An audit released in October 2016 revealed the fund was 75.3 percent funded, below the 80 percent threshold some regard as the low bar for a healthy pension fund. The American Academy of Actuaries disputes the 80 percent figure, though, and says no single figure at a singular point in time can accurately describe a pension fund’s health.

“All plans should have the objective of accumulating assets equal to 100% of a relevant pension obligation, unless reasons for a different target have been clearly identified and the consequences of that target are well understood,” the 17,000-member group wrote in a 2012 policy memo.

Though PERSI wants full funding for the judicial pension account, it’s trending in the wrong direction. The account was 82.99 percent funded in 2013, and 81.28 percent funded last year.

The judicial pension plan has been criticized in the past as too generous. A judge earning more than $100,000 a year could take home more than $70,000 annually in retirement payments after meeting certain on-the-job longevity requirements.

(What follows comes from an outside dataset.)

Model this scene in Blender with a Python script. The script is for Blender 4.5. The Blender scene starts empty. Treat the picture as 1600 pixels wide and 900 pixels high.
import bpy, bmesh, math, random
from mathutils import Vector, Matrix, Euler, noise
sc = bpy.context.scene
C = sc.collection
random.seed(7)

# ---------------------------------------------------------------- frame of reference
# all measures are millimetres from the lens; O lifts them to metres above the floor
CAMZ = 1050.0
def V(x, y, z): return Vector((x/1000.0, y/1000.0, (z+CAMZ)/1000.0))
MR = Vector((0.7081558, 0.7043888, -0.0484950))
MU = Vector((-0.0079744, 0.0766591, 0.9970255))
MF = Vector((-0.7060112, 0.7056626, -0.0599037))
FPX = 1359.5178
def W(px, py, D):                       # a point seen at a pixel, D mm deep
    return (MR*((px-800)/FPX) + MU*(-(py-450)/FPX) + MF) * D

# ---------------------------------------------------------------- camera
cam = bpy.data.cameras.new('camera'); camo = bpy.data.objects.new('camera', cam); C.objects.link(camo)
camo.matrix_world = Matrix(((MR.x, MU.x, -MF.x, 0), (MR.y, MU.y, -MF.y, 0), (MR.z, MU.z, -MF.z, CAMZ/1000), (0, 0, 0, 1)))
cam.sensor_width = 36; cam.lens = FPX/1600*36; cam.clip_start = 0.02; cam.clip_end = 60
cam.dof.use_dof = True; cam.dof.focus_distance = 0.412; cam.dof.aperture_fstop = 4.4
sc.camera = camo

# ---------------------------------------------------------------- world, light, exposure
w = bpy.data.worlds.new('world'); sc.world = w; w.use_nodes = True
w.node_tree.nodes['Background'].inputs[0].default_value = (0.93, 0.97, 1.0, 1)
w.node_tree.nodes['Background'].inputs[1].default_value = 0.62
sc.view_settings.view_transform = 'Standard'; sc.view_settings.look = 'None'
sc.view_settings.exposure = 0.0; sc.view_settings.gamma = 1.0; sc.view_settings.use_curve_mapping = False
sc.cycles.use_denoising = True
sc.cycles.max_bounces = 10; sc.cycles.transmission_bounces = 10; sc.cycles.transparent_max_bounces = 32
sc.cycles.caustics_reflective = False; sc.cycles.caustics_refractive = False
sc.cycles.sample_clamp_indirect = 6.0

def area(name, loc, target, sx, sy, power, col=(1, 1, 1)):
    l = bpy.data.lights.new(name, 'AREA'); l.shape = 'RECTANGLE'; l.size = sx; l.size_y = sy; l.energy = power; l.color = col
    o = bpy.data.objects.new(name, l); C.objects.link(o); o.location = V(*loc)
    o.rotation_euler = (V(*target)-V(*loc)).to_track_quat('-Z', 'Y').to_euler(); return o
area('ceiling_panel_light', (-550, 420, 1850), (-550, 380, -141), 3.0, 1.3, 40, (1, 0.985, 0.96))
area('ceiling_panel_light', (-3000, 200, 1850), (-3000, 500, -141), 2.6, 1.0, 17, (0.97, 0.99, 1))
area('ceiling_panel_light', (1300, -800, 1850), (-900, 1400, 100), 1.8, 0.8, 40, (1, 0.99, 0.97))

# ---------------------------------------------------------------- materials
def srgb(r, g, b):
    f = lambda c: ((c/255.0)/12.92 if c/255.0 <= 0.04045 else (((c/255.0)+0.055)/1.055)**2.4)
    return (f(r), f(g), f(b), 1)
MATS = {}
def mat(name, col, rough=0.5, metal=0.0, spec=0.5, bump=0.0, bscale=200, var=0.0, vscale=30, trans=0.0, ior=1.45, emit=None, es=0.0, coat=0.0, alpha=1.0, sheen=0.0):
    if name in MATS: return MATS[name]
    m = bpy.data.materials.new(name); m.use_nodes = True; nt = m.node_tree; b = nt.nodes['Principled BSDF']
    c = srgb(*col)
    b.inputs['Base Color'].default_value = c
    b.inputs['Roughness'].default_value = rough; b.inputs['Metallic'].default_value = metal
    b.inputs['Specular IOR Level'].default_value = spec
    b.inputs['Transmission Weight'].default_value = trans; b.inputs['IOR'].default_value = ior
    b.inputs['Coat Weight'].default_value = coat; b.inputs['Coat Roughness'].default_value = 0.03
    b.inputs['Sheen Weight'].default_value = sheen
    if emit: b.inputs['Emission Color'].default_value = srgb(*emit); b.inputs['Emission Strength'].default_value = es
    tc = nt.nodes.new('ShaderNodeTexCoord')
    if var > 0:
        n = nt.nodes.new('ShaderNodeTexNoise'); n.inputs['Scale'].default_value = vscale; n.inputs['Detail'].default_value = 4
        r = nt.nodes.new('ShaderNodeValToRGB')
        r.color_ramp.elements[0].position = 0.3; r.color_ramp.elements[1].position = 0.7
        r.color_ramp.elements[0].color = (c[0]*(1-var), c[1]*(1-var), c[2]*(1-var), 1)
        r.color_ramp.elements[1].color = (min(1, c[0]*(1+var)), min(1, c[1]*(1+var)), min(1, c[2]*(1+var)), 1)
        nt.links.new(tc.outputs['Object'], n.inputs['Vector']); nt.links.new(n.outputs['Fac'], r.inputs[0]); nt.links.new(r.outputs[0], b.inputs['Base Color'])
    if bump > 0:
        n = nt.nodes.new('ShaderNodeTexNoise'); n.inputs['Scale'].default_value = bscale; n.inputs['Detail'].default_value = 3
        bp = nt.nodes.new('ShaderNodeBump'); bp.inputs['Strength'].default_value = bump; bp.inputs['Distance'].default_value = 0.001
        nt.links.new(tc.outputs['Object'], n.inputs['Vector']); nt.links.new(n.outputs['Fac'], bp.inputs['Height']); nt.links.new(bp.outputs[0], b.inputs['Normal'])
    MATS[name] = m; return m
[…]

Rep. Phylis King, D-Boise, defended the generous benefits as a recruitment and retention tool, and a nod to the state’s inability to match private sector compensation for attorneys.

Rep. Steven Harris, R-Meridian, expressed his distaste for Idaho’s whole pension system, which provides taxpayer-backed payments to retirees, regardless of market outcomes.

“This does point out the inherent problem with the defined-benefit program,” Harris told the panel. “If the market doesn’t perform as needed, the [contribution percentage] number will go to any level it has to.”

PERSI projects its investments will return 7 percent each year, but it has failed to meet that target for three years running. Through this fiscal year, which ends June 30, PERSI’s investments have returned just more than 5 percent.

Harris, plus freshman Rep. Dorothy Moon, R-Stanley, voted against PERSI's plan to increase taxpayers’ share of judicial pension contributions.